天地あめつち目合まぐあひとこそ思はめや真夏の山の雪崩のおら
真向へば斬りかかりくる雪稜の空の領地を奪ひ取るなり

短歌を詠むには一生懸命になってはいけなくて、うまく力を抜くのがコツと、私は思っていたのだが、世の中にはこんな歌集もある。集中のどの歌にもとにかく力がみなぎっている。運慶作の金剛力士像のような筋骨隆々の人が棒をふりまわしながら歌を詠んでいる、そういう歌人の姿を思い浮かべてしまう。では、そんな歌の数々がつまらなかったのかというと、読んでいるうちになんだかわからなくなってくる。

先に引いた二首は、モンブラン(伊仏国境上の西ヨーロッパ最高峰)登頂に挑む、歌集冒頭の連作から。歌集中で、主人公はまずロッククライミングのごとき本格的な登山に挑み、スキューバダイビングをし、みなぎるパワーを保ちながら、この一冊の歌集の中で、スペイン、イスラエル、エジプト、モロッコ、イギリス、ギリシア(アトス山)、ネパール、インドネシア(バリ島)、ブータン…といくつもの国に出向く。歌集でいえば、ひとつの国の滞在期間がたったの二ページなんてこともある(スペイン)あわただしさだ。

掲出歌は、『青の重力』中の「アグン」という連作のなかの最後の歌。一連のはじめに「バリ島の寺院はアグン山を模す」という説明が付されている。バリ島・アグン山中にあるブサキ寺院を詠んでいるが、主体の意識は寺院よりもアグン山そのものに向かい続ける。

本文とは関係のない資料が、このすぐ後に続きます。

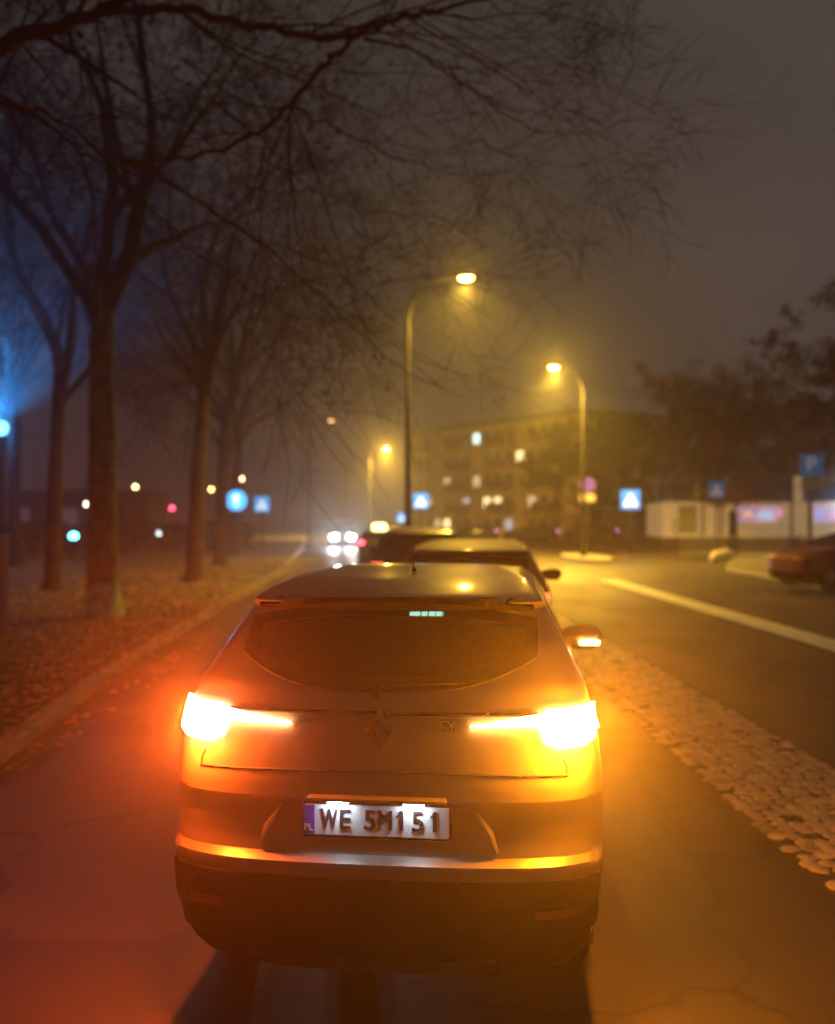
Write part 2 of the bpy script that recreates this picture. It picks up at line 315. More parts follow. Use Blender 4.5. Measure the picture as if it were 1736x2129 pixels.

ブサキ寺院にバリの神々集ふ日をゐながら我のはみでてをりぬ
雨雲をアグン山グヌンアグンは振り払ひ入道雲と相撲をはじむ

特に後の一首は、掲出歌と対をなしている。神々を信仰する人々にまじって、主人公は山を「信仰」する。ぎらぎらと力をみなぎらせたまま各国を旅し、山々と出会ってきた彼の目の前で、アグン山にかぶさっていた大きな雲が、まるでおあつらえ向きのように晴れた瞬間。光り輝く山の雄姿。「いつもながらのわざとらしさが嬉しいぞ」とは、そうやって日々ドラマチックな旅を続ける劇画調の人生に対して主人公自身が発したセリフと思える。そしてまた、読者としての私たちが、心の内で主人公に投げかけている言葉でもあるだろう。

バブル後の最安値また更新し崩れつづくるものもう一つ

『蒼の重力』には、証券会社の駐在員として海外で暗闘する日常も描かれるが、こちらの歌のように単に「崩れる」ではなく「崩れつづくる」というとき、巨大な山塊のようにとてつもなく大きな容積のあるものが流出していくという印象を受ける。山への「信仰」と重ねるように、主人公が信じようとしたもう一つのものの凋落がここに描かれている。